If you’re tired of censorship and surveillance, subscribe to Reclaim The Net.

When Facebook (Meta) wants to safeguard its “right to censor,” the company presents itself as basically just another private company out there minding its own business.

But when election campaigns get in full swing, especially in the US, but also the EU, the way Meta reacts, announcing all sorts of yet new policies and new units to deal with information related to elections, shows that it could have a massive influence on their outcome.

And while it’s repeatedly said that (mostly arbitrarily “defined”) misinformation is the scourge of democracy, there is another, this time, no doubt about it: censorship, sometimes based on such flimsy excuses as basically somebody’s subjective opinion – for example, “potential threats.”

Related: Questions are raised over impartiality of Facebook fact-checking certifier

None of this seems to be important to Meta, who have just announced how they are “preparing” for the elections in the EU this summer.

There’s a slew of news on this front: Meta will have what it calls an Elections Operations Center whose job will be identifying “potential threats.” And then real-time “mitigation” (i.e., censorship) will follow.

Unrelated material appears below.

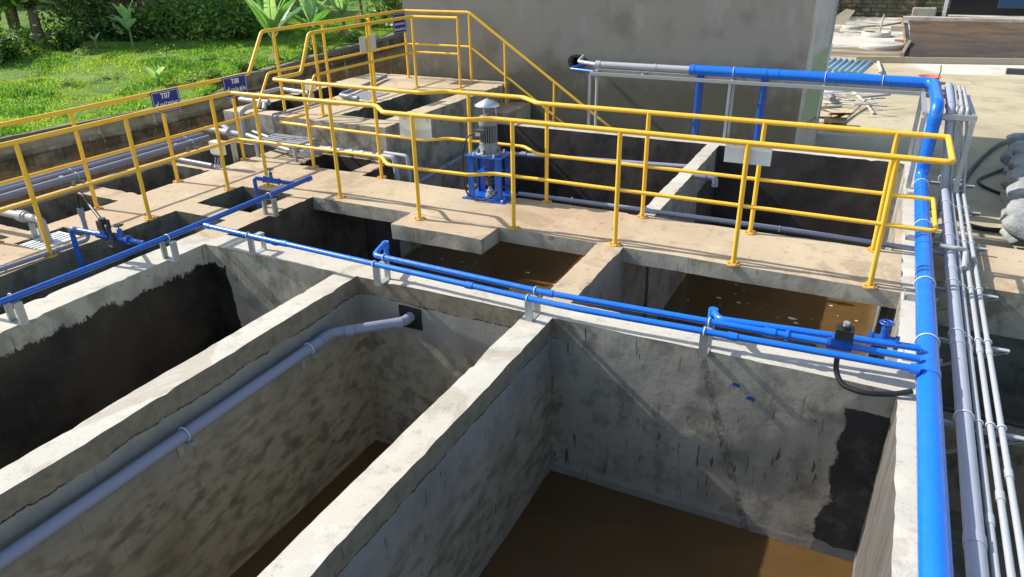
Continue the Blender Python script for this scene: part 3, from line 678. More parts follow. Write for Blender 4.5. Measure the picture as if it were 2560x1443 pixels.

Oh happy news: despite all the controversies around “fact-checker,” Meta has announced it is continuing to rely on them, and even boasts about having “the largest fact-checking network of any platform.”

Then we move to the “frightening” AI – Meta has joined a “tech accord” against whatever is branded as deceptive AI content related to elections, and is “taking a responsible approach to new technologies like GenAI” – whatever “responsible” here means.

Just how “humble and ordinary” of a private company Meta is, becomes clear from some figures: on one hand, reports say that it has been “learning” from 200 elections across the globe (that could be, in how many it has meddled with “moderation”).

On the other, $20 billion have been spent by the giant – since 2016, no doubt coincidentally – on what it calls “safety and security,” while the number of people it employs to work on this has ballooned to some 40,000.

And no doubt, whatever Meta “learns” from how its censorship system works during the EU elections, can come in handy leading up to the November presidential vote in the US.